Author: Catherine Dorothea Burdett
Author: Catherine Dorothea Burdett (1784–1861)
Alternate Name(s): Browne (maiden name)
Biography: Catherine Dorothea Burdett was born in Dublin in 1784, the only child of Col. William Browne of Glennagary. Her father served in the American revolution, including the battle of Bunker Hill, and worked afterwards as a recruitment agent in Ireland. In 1806, she married the widower Capt. George Burdett, R.N., of Longtown House, county Kildare. He served in the Napoleonic wars and in the War of 1812 with America. They had three children. After her father's death in 1813, the Irish government asked for an account of the £1.5 million appropriated to him for recruiting.
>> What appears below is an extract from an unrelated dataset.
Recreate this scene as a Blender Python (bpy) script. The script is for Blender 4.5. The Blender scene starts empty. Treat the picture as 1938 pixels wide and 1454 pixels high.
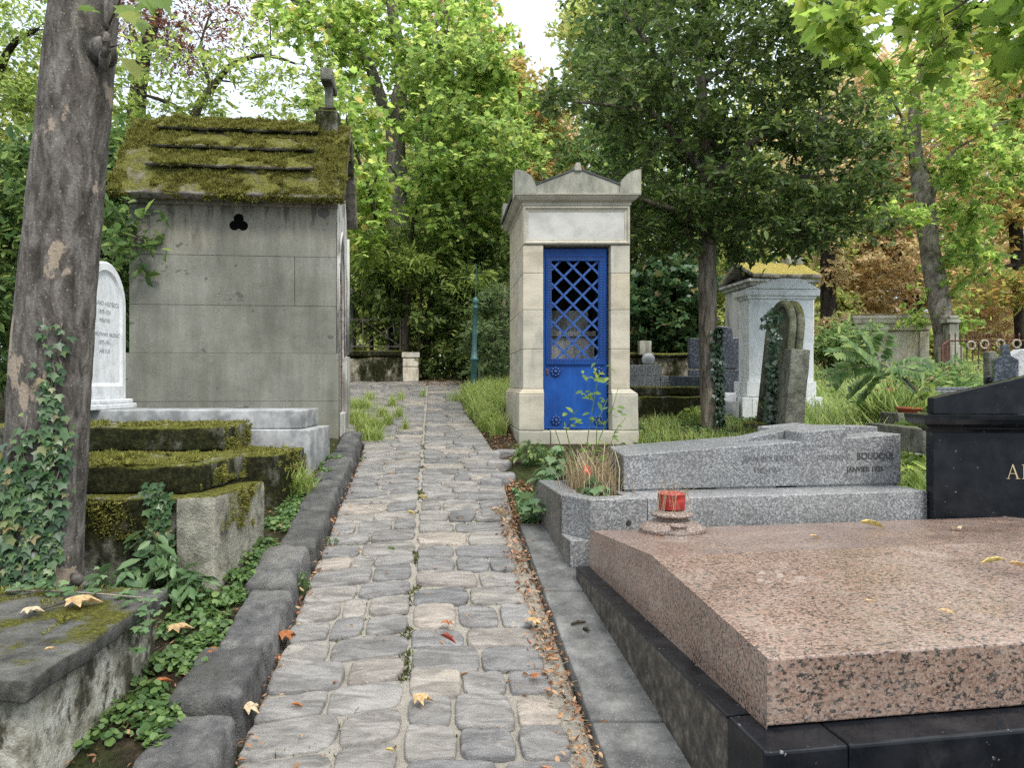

As executrix Burdett was unable to provide one, and the case dragged on until 1824 when she settled with the government for £170,000. In 1827, she published her first novel, English Fashionables Abroad: A Novel, or as one review called it, "a tour, under the mask of a tale." The book follows the travels of a group of English in Italy based on Burdett's own experiences. The following year she wrote a sequel, At Home: A Novel (1828). Burdett's husband died suddenly in Brighton in 1832 after a chemist's assistant mistakenly mislabeled oil of tar as his prescription. Burdett wrote one later novel, Walter Hamilton (1846), whose eponymous protagonist is unjustly accused, tried, and condemned for fraud—likely based on the experiences of her father. She died in Cheltenham, Gloucestershire, in 1861.
References: Poor Man's Guardian (10 March 1832); Gentleman's Magazine (June 1832); Times (18 May 1861)
Fiction Titles:
- English Fashionables Abroad: A Novel. 3 vol. London: Henry Colburn, 1827.
- Walter Hamilton: A Novel. 3 vol. London: T. C. Newby, 1846.